IT’S TIME TO REMOVE THOSE WITCHES’ BRITCHES

Have you ever been tangled up with the problem of plastic bags stuck in trees? As I traveled around the Waynedale area I noticed the many plastic bags flapping by their handles from the branches of trees, waving in the breeze and out of reach. Noticing should lead to removing those bags and other debris, especially this time of the year. Spring cleanup is a dirty job — but someone’s gotta do it.

 

An Irishwoman says that in Ireland bags in trees are known as “Witches’ Knickers.” In South Africa some have suggested they should be the new national flower. In Australia the humble plastic bag is facing a 25-cent levy in the hope consumers will break their 6.9 billion-bags-a-year habit.

Just outside my house window is a huge tree. Caught in the branches of that tree is a white plastic bag. This bag has been tangled and suspended several feet in the air for at least as long as I can remember. It would be nice if this bag would just fly away, though I’m not optimistic that this will happen. It’s tangled pretty good. I have donned it my “witches’ britches.”

I first noticed this problem when the gusts of spring that blow through the trees agitate the bag and cause it to flap quite audibly. This problem called an annoyance, I suppose, is only manifest when the windows are open. When the breeze picks up soon I’ll be subject to that bag’s rattling. What irritates me about the bag is that, despite its trifling nature, I’m powerless over it. I can’t remove it from the tree, it is up too high, nor can I ignore it. The bag imposes itself upon me even though it is one of a million innocuous white plastic bags used to carry goods.

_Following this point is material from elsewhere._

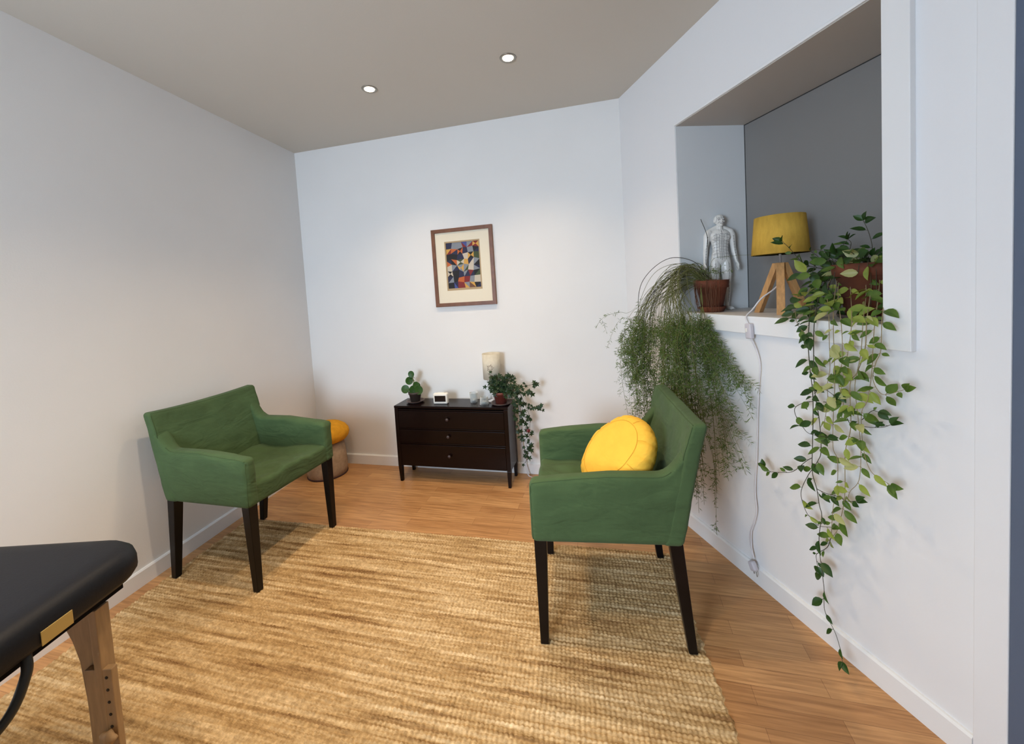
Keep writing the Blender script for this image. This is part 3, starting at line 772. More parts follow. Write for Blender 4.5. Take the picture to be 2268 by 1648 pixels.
# ------------------------------------------------------------------ framed picture
def picture():
    x0, x1, z0, z1 = -1.436, -0.905, 1.398, 2.040
    cx, cz = (x0 + x1) / 2, (z0 + z1) / 2; w, h = (x1 - x0) / 2, (z1 - z0) / 2
    t = thing('framed_picture', 'brown-framed abstract patchwork picture hanging on the back wall', 'picture', (cx, D - 0.001, cz), 0)
    t.rotation_euler = (0, math.radians(-0.3), 0)
    f = 0.030; m = MB()
    def mitre(o_, i_, y0, y1):
        (a, b), (c, d) = o_, i_
        O = [(-a, -b), (a, -b), (a, b), (-a, b)]; I = [(-c, -d), (c, -d), (c, d), (-c, d)]
        vs = [(x, y, z) for y in (y0, y1) for x, z in O + I]
        fs = []
        for i in range(4):
            j = (i + 1) % 4
            fs += [(i, j, 4 + j, 4 + i), (8 + i, 12 + i, 12 + j, 8 + j), (i, 8 + i, 8 + j, j), (4 + i, 4 + j, 12 + j, 12 + i)]
        m.add(vs, fs, 0, False)
    mitre((w, h), (w - f, h - f), -0.022, 0); m.build('frame', M['frame'], t, bevel=0.002)
    m = MB(); aw, ah0, ah1 = 0.156, 0.215, -0.190    # opening: centre slightly above the middle
    X = (-w + f, -aw, aw - 0.004, w - f); Z = (-h + f, ah1, ah0, h - f)
    for i in range(3):
        for j in range(3):
            if i == 1 and j == 1: continue
            m.box(X[i], X[i + 1], -0.010, -0.006, Z[j], Z[j + 1])
    m.build('mat_board', M['mat_board'], t)
    m = MB(); s = 0.011
    m.box(X[1], X[1] + s, -0.008, -0.003, Z[1], Z[2]); m.box(X[2] - s, X[2], -0.008, -0.003, Z[1], Z[2])
    m.box(X[1] + s, X[2] - s, -0.008, -0.003, Z[2] - s, Z[2]); m.box(X[1] + s, X[2] - s, -0.008, -0.003, Z[1], Z[1] + s * 1.6)
    m.build('inner_slip', M['gilt'], t)
    # the print: an irregular patchwork of quads and triangles
    m = MB(); r = random.Random(12); nx, nz = 6, 8
    ax0, ax1, az0, az1 = X[1] + s, X[2] - s, Z[1] + s * 1.6, Z[2] - s
    G = [[(ax0 + (ax1 - ax0) * (i + (r.uniform(-.22, .22) if 0 < i < nx else 0)) / nx, az0 + (az1 - az0) * (j + (r.uniform(-.22, .22) if 0 < j < nz else 0)) / nz) for j in range(nz + 1)] for i in range(nx + 1)]
    pal = [0, 0, 1, 1, 1, 2, 5, 5, 3, 4, 6, 7, 8, 9, 1, 4, 0]
    for i in range(nx):
        for j in range(nz):
            q = [G[i][j], G[i + 1][j], G[i + 1][j + 1], G[i][j + 1]]; v = [(x, -0.004, z) for x, z in q]
            k = r.random()
            if k < 0.45: m.add(v, [(0, 1, 2, 3)], r.choice(pal), False)
            elif k < 0.72: m.add(v, [(0, 1, 2)], r.choice(pal), False); m.add(v, [(0, 2, 3)], r.choice(pal), False)
            elif k < 0.9: m.add(v, [(0, 1, 3)], r.choice(pal), False); m.add(v, [(1, 2, 3)], r.choice(pal), False)
            else:
                c = (sum(p[0] for p in v) / 4, -0.004, sum(p[2] for p in v) / 4); vv = v + [c]
                a_, b_ = r.choice(pal), r.choice((3, 6, 7, 5))
                m.add(vv, [(0, 1, 4)], a_, False); m.add(vv, [(1, 2, 4)], b_, False); m.add(vv, [(2, 3, 4)], a_, False); m.add(vv, [(3, 0, 4)], b_, False)
    m.build('print', art_mat(), t)
picture()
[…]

Ian Frazier, a writer for the New Yorker, recently wrote “Bags in Trees: A Retrospective.” More importantly, Frazier is the co-inventor of the Bag Snagger, a long aluminum pole with a pincer created for the purpose of removing bags from trees. Frazier and a friend used it to remove bags from trees in and around the Midwest.

Frazier writes: “The basic thing that gets in a … tree is the white plastic deli bag. It reaches the tree with the aid of the wind, or (as I sometimes think) by its own power. With its filmy whiteness and its two looped handles, it suggests as self-levitating underclothes…It does not have a soul, but it imitates one…Its prehensile handles cling to any branch that comes within range, and then grab hold for eternity. This bag is not hard to get out of a tree when it is still fresh, but as it ages and shreds it becomes more difficult.”

These conventional plastic bags, made of polyethylene, do not degrade and have become a serious source of pollution. Plastic bags frequently end up clogging rivers and drains and harming wildlife or being blown up into trees. So, if you can reach those bags, get rid of those sightly “witches britches.”